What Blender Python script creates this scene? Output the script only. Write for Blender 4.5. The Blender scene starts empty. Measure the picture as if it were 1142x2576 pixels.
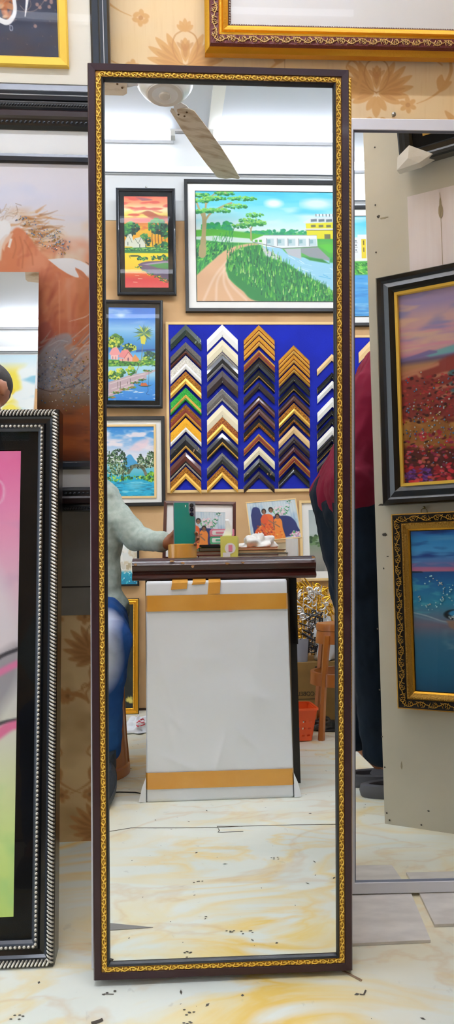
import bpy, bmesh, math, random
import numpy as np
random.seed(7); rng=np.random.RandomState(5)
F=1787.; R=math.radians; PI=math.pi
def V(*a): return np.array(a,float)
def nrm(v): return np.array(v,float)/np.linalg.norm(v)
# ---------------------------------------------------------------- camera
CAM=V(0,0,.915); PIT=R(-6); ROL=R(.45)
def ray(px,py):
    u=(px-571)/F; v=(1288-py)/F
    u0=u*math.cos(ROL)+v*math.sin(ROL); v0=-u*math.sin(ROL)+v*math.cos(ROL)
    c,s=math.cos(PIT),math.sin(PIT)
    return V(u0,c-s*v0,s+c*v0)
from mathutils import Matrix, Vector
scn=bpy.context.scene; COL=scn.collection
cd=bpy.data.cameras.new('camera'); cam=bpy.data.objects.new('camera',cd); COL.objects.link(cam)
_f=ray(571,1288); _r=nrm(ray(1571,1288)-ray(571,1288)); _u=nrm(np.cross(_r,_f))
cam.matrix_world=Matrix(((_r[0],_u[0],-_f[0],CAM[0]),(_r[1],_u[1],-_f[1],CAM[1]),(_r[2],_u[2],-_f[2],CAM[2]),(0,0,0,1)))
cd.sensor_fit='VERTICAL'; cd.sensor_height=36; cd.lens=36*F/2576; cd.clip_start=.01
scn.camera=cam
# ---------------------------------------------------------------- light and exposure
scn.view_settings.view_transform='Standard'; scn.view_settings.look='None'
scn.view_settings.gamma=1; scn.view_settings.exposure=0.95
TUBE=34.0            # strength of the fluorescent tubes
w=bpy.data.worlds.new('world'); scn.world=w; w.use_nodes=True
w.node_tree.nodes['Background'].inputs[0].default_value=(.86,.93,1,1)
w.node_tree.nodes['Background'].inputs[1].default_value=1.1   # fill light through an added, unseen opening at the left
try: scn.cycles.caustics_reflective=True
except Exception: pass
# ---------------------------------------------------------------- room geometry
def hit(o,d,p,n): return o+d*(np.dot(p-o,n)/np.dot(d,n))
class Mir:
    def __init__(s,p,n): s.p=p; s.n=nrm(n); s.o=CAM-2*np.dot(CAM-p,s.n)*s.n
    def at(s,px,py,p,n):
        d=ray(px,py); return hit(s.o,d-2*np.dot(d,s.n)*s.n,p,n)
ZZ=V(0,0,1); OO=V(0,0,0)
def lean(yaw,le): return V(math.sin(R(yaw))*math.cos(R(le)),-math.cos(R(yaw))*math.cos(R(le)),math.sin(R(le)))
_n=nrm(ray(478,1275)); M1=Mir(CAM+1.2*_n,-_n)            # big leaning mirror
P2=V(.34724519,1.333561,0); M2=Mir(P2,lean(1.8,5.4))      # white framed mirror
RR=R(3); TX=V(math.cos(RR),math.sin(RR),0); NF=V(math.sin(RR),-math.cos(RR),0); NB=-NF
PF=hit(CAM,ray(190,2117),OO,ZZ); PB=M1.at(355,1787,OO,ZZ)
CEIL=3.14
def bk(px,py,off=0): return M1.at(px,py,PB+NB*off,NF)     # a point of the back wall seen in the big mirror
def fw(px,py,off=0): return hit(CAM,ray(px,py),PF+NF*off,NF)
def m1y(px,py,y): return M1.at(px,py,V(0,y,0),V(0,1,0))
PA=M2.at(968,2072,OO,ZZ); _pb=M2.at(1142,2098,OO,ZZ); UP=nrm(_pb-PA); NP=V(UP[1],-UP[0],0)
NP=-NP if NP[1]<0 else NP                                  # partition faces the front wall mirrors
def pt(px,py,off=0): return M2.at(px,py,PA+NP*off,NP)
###
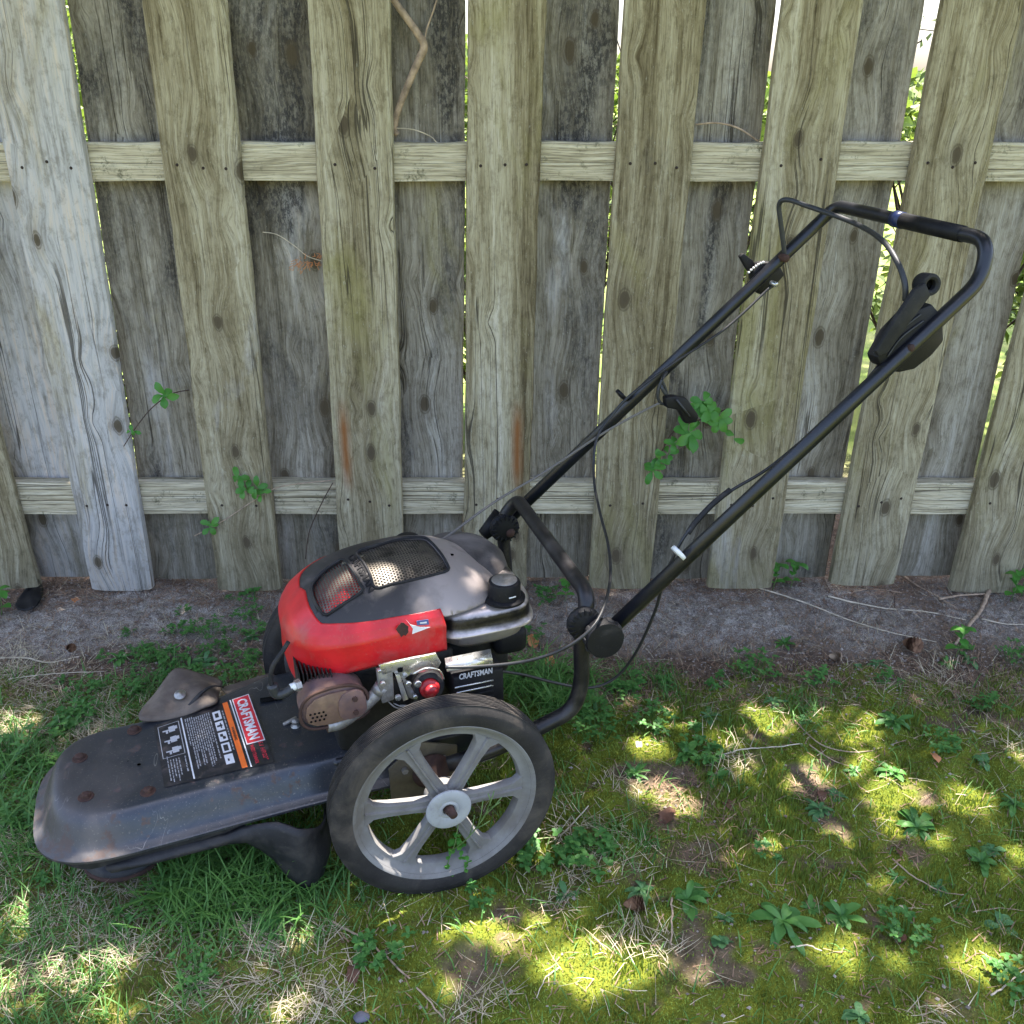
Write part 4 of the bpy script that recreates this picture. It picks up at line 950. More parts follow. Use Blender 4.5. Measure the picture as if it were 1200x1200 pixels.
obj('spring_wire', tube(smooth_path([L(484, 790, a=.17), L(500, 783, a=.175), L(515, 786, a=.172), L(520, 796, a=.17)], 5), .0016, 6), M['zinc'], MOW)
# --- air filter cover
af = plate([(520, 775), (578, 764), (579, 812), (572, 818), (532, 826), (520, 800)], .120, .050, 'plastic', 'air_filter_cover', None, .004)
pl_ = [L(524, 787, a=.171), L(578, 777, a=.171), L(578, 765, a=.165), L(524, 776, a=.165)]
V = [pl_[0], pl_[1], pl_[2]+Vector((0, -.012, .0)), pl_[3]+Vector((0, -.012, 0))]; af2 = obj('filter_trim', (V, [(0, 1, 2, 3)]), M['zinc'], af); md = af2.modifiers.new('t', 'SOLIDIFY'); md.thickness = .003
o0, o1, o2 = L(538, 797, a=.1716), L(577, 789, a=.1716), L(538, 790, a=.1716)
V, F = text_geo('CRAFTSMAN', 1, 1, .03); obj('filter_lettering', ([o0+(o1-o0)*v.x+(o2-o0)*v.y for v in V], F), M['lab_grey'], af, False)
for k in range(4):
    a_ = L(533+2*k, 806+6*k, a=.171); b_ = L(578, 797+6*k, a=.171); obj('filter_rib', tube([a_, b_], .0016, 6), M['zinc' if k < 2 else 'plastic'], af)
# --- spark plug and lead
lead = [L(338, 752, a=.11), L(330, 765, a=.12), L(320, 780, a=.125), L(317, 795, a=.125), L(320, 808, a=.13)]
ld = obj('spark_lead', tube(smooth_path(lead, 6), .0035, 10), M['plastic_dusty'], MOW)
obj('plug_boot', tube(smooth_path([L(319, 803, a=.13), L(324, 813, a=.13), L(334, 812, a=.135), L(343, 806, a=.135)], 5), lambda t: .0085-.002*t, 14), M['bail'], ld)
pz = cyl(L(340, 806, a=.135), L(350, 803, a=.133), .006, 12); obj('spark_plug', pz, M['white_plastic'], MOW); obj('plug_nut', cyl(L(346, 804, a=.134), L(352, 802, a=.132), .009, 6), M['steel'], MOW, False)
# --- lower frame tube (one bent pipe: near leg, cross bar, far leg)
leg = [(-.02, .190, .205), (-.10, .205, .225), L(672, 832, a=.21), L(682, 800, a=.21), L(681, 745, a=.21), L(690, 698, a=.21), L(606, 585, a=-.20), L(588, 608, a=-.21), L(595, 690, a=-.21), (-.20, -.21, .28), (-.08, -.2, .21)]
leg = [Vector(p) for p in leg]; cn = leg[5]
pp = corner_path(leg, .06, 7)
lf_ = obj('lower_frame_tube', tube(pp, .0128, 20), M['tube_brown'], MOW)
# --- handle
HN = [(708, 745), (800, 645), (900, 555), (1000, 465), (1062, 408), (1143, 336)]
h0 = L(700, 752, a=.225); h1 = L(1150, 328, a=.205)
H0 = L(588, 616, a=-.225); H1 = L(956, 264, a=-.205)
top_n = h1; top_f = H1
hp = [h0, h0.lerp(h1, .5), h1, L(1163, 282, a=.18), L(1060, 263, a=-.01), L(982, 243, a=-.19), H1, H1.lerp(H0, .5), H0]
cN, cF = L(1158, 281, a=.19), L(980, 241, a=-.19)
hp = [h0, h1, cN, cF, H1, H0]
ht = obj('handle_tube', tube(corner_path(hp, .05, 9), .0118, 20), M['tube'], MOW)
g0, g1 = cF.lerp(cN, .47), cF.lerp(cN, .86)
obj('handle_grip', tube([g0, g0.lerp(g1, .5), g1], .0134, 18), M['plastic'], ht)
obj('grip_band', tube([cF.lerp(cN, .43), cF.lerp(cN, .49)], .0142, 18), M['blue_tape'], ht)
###
TASK DESCRIPTION: Locate all lines that include the word "this" and copy them out.

EXERCISE SOLUTION:
What Blender Python script creates this scene? Output the script only. Write for Blender 4.5. The Blender scene starts empty. Measure the picture as if it were 1142x2576 pixels.
Write part 4 of the bpy script that recreates this picture. It picks up at line 950. More parts follow. Use Blender 4.5. Measure the picture as if it were 1200x1200 pixels.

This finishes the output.